Parnas and Fruman, both Soviet-born, have been instrumental in helping Giuliani develop Ukrainian contacts in his quest to prove that Biden, while vice president, tried to curtail an investigation into a Ukrainian gas company for which his son Hunter Biden served on the board. Parnas told NPR, for example, that he was the one who had arranged a Skype call between Giuliani and former Ukrainian Prosecutor General Viktor Shokin to discuss their corruption theory. Parnas was also present at meetings in New York and Warsaw earlier this year with Giuliani and Yuriy Lutsenko, another former prosecutor general for Ukraine.
I met Parnas and Fruman in March, when I joined Giuliani at Shelly’s Back Room, a cigar bar in D.C., to discuss Special Counsel Robert Mueller’s soon-to-be-released report on Russian interference in the 2016 election. Sipping back-to-back glasses of Macallan—double, one large ice cube—and smoking a Nicaraguan cigar, Giuliani told me he’d known Parnas for two years.
Parnas laughed and said he’d grown up “idolizing” Giuliani. They bantered about how the Mueller probe would likely amount to nothing, with Parnas adding that it was Trump’s “constitutional right” to fire former FBI Director James Comey. Save for introducing himself when I arrived, Fruman was quiet. Parnas told me they were all “great friends” and all “work together.”
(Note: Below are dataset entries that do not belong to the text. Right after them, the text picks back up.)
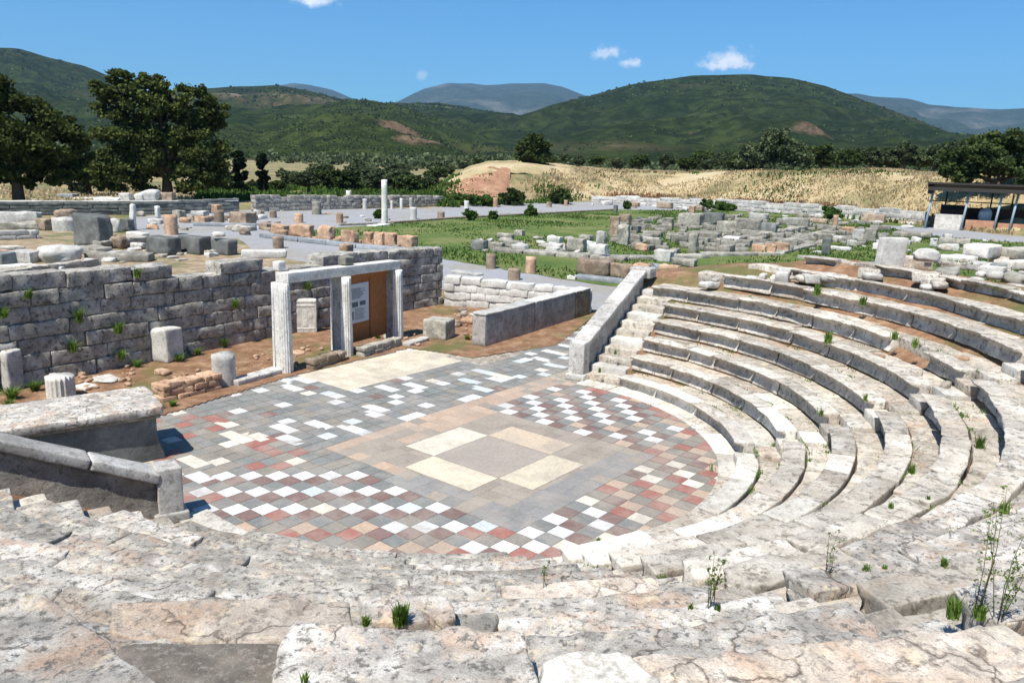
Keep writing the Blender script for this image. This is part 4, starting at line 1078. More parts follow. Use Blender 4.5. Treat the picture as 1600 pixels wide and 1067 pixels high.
T_ = [  # x0 x1 ytop ybase mat depth-ratio rot shape label
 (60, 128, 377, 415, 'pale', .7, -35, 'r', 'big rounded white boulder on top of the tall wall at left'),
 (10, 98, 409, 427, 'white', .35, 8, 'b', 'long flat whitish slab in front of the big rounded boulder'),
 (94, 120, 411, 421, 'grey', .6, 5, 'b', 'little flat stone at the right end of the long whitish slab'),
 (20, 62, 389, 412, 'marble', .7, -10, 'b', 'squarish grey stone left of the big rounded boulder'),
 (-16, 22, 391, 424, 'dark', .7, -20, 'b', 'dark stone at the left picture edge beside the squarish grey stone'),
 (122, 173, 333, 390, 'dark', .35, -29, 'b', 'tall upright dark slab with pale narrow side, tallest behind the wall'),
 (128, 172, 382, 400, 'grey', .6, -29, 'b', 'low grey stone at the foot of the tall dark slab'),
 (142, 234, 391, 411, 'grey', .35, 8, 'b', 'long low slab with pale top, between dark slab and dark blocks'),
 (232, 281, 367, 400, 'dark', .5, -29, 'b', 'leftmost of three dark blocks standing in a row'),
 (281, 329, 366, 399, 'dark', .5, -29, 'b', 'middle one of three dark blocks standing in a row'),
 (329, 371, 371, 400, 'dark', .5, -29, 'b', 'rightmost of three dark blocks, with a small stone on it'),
 (172, 202, 366, 390, 'brown', .8, -10, 'r', 'reddish brown boulder between tall dark slab and pale stones'),
 (201, 233, 361, 379, 'pale', .6, -20, 'b', 'squared pale stone, upper of two left of the dark blocks'),
 (201, 229, 377, 390, 'marble', .6, -15, 'r', 'flattened pale stone, lower of two left of the dark blocks'),
 (380, 446, 389, 404, 'pale', .35, 20, 'b', 'long pale stone lying on the tall wall right of the dark blocks'),
 (128, 158, 402, 418, 'pale', .6, -10, 'r', 'small pale rock between boulder and long low slab'),
]
for (x0, x1, yt, yb, mt, dr, rot, sh, lb) in T_:
    pblock(x0, x1, yt, yb, M[mt], lb, dr, rot, 'boulder' if sh == 'r' else 'stone_block', 'boulder' if sh == 'r' else 'stone block', z=Z2, shape=sh, group=GB)
pblock(330, 352, 361, 371, M['pale'], 'small pale stone resting on the rightmost dark block', .6, -20, z=Z2+.62, shape='r', name='boulder', cat='boulder')
# plateau stones, z = 0
GL_ = 'stones lying on the gravel court at left'
L_ = [
 (-20, 58, 330, 350, 'marble', .3, 10, 'b', 'long pale bench-like block at the left edge, upper layer'),
 (-20, 58, 345, 360, 'grey', .35, 10, 'b', 'long grey block at the left edge, lower layer'),
 (60, 84, 340, 360, 'brown', .8, -29, 'b', 'reddish squared stone right of the bench-like block'),
 (172, 190, 340, 364, 'pale', .7, -10, 'r', 'pale crooked stone right of the tall dark slab'),
 (190, 209, 341, 362, 'dark', .6, -29, 'b', 'small dark square stone beside the thin white post'),
 (205, 214, 319, 360, 'white', .8, -29, 'b', 'thin white upright post near the dark square stone'),
 (243, 251, 322, 342, 'white', .9, -29, 'b', 'short white upright post in front of the long dark wall'),
 (271, 290, 328, 341, 'grey', .8, -29, 'b', 'low grey block in front of the long dark wall'),
 (232, 258, 341, 351, 'marble', .7, -10, 'b', 'flat pinkish stone lying on gravel left of the pink stub'),
 (300, 326, 329, 338, 'pale', .6, -20, 'b', 'flat white-topped stone on small orange supports'),
 (305, 326, 337, 352, 'orange', .5, -20, 'b', 'orange stone under the flat white-topped stone'),
 (331, 347, 319, 334, 'orange', .8, -29, 'b', 'square tan stone on top of a dark broken stub'),
 (358, 400, 330, 353, 'brown', .6, -29, 'b', 'wide brown block near the end of the long dark wall'),
 (352, 400, 351, 362, 'grey', .4, -20, 'b', 'long low grey kerb stone in front of the wide brown block'),
 (372, 392, 356, 368, 'brown', .8, -20, 'r', 'small brown rock before the low grey kerb stone'),
 (404, 425, 348, 360, 'brown', .7, -25, 'b', 'little brown block left of the orange stones'),
 (94, 120, 302, 312, 'bluegrey', .7, 0, 'b', 'pale bluish box-like stone on the far left terrace'),
 (118, 152, 308, 314, 'pale', .5, 0, 'b', 'flat pale stone right of the bluish stone'),
 (150, 188, 308, 315, 'pale', .5, 5, 'b', 'thin pale slab on the long dark wall'),
 (187, 207, 301, 315, 'marble', .8, 0, 'b', 'squared stone on the long dark wall left of the rubble pile'),
 (212, 226, 301, 315, 'pale', .8, 10, 'r', 'small upright stone at the left of the rubble pile'),
 (222, 250, 295, 315, 'pale', .8, 20, 'r', 'largest pale boulder of the rubble pile before the big oak'),
 (250, 274, 300, 315, 'brown', .8, 0, 'b', 'brown squared stone at the right of the rubble pile'),
 (0, 30, 318, 332, 'grey', .8, 0, 'r', 'grey rock under the left tree trunk'),
]
for (x0, x1, yt, yb, mt, dr, rot, sh, lb) in L_:
    z = 0.
    if yb in (350,) and x0 == -20: z = .34
    if yb in (334,) : z = .55
    if yb == 338: z = .45
    if yb >= 312 and yb <= 315 and x0 > 90: z = .95 if x0 > 140 else .0
    pblock(x0, x1, yt, yb, M[mt], lb, dr, rot, 'boulder' if sh == 'r' else 'stone_block', 'boulder' if sh == 'r' else 'stone block', shape=sh, z=z, group=GL_)
stub(105, 368, 341, 36, M['marble'], 'wide grey drum forming the foot of a broken column', 0, 1.)
pblock(86, 122, 324, 343, M['brown'], 'crumbled capital lying on the wide grey drum', .8, 0, 'rubble_stone', 'rubble', z=.75, shape='r')
S_ = [(268, 368, 336, 20, 'orange', 'pink and orange round column stub standing on the gravel'), (343, 352, 329, 15, 'brown', 'dark broken round stub near the tan square stone'),
 (428, 330, 307, 7, 'white', 'slim white column left of the second far wall'), (427, 341, 329, 11, 'brown', 'brown round stub at the foot of the slim white column'),
 (440, 330, 309, 6, 'bluegrey', 'thin pale bluish column beside the slim white one'), (495, 336, 315, 15, 'grey', 'thick grey stub in front of the second far wall'),
 (511, 328, 305, 14, 'grey', 'rough grey column piece against the second far wall'), (545, 326, 298, 8, 'white', 'medium white column left of the tallest column'),
 (570, 327, 311, 7, 'marble', 'short grey column right of the medium white one'), (601, 350, 281, 10, 'white', 'tallest slender white column on the edge of the lawn'),
 (612, 327, 314, 4, 'white', 'tiny white post just right of the tallest column'), (627, 327, 310, 5, 'white', 'narrow white post beyond the tallest column'),
 (642, 326, 309, 5, 'marble', 'narrow grey post at the right end of the second far wall'), (467, 349, 334, 14, 'orange', 'two-tone tan stub between blue-grey gravel and orange stones'),
 (531, 350, 333, 11, 'orange', 'orange stub left of the medium white column'), (646, 343, 324, 11, 'pale', 'pale stub with reddish foot on the lawn kerb'),
 (689, 341, 331, 12, 'brown', 'low reddish stub on the lawn kerb'), (729, 327, 314, 8, 'pale', 'small pale stub beyond the lawn kerb near the mound'),
 (774, 324, 309, 8, 'orange', 'small pinkish stub in front of the red mound'), (681, 316, 307, 5, 'marble', 'tiny grey post before the foot of the red mound'),
 (809, 316, 309, 4, 'pale', 'tiny pale post right of the red mound'), (858, 324, 316, 9, 'brown', 'small dark stub near the far gravel'),
 (884, 322, 313, 6, 'orange', 'small pink post near the far gravel'), (767, 421, 397, 17, 'brown', 'grey and brown round stub on the near edge of the lawn'),
 (829, 428, 402, 18, 'orange', 'orange round stub on the near edge of the lawn'), (803, 439, 420, 21, 'brown', 'brown weathered stub standing behind the low pale wall'),
 (435, 389, 370, 17, 'brown', 'brown stub rising behind the tall wall at its middle'), (1304, 357, 336, 8, 'orange', 'bright orange stub beyond the temple ruins'),
 (1121, 396, 372, 8, 'grey', 'thin grey post at the near corner of the temple ruins')]
for (x, yb, yt, wp, mt, lb) in S_: stub(x, yb, yt, wp, M[mt], lb, 18 if mt == 'white' and wp > 7 else 0, .96, broken=.03)
strip_block('square stone plinth under the tallest white column', (588, 355), (612, 352), .9, .10, M['white'], 'plinth_slab', 'plinth')
p = atz(541, 398, 1.9); block('stone_block', 'pinkish square stone behind the lintel on the tall wall', 'stone block', (p[0], p[1], 1.9), .36, .36, .36, A_R, M['orange'], .012, .08, 12)
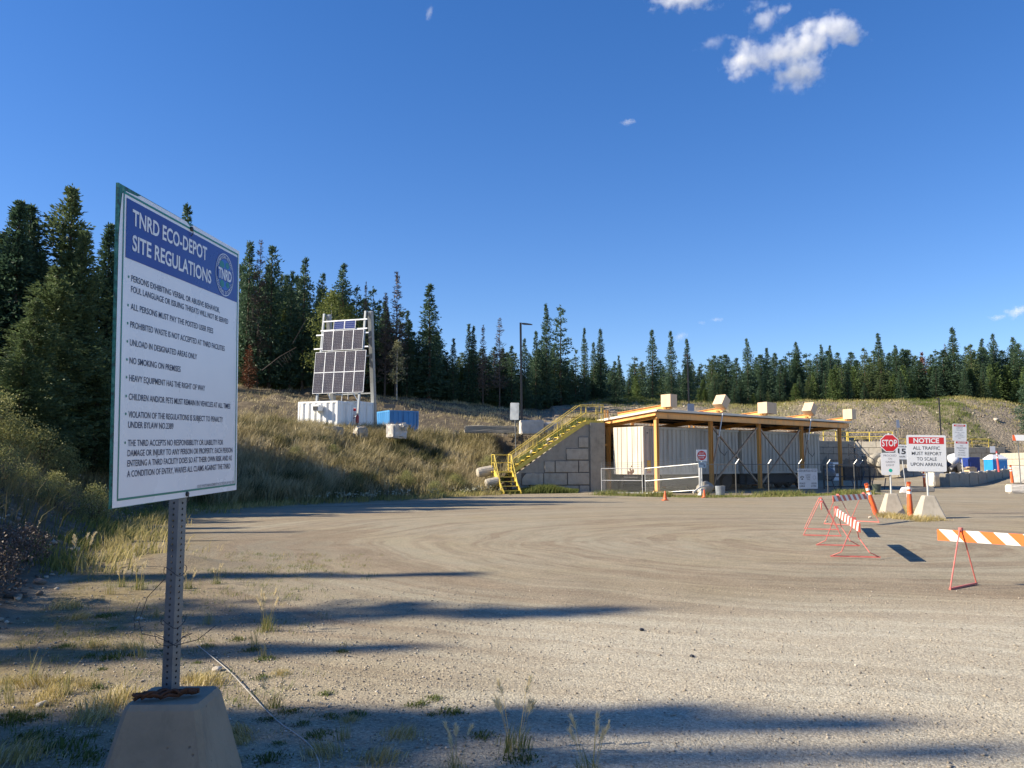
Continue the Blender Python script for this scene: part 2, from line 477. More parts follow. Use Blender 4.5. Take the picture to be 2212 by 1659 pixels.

Along with allegedly using a shell company to donate hundreds of thousands of dollars to Republican candidates and a pro-Trump super PAC, Parnas and Fruman were also accused by federal prosectors of meddling in American political activities on behalf of one or more Ukrainian officials. In the 21-page indictment, prosecutors allege that Parnas and Fruman lobbied for the removal of the U.S. ambassador in Kiev, Marie Yovanovitch—something Giuliani sought as well, arguing that she was biased against the president. In May, Trump ordered Yovanovitch’s removal.
The White House has kept mum about the arrests. Jay Sekulow, Trump’s personal lawyer alongside Giuliani, told reporters that neither Trump nor his campaign has “anything to do with the scheme these guys were involved in.”
It’s difficult to know, however, precisely what Trump may or may not know about Parnas and Fruman, given that Giuliani and Trump are in constant contact and that Giuliani, at least broadly, has frequently kept Trump updated on his maneuverings in Ukraine. Presumably these are the kinds of questions that House Democrats had in mind when they subpoenaed Giuliani last month, and Parnas and Fruman today. Giuliani has said he refuses to testify or provide documents to the House Intelligence Committee. Parnas and Fruman, for their part, are being held in a Virginia jail on a $1 million bond each.
Trump is already seeking to distance himself from the controversy. “I don’t know those gentlemen,” the president told reporters before departing for a rally in Minnesota. “Now, it’s possible I have a picture with them, because I have a picture with everybody.” (He does, in fact, have a picture with Parnas.)
“Maybe they were clients of Rudy,” Trump added. “You’d have to ask Rudy.”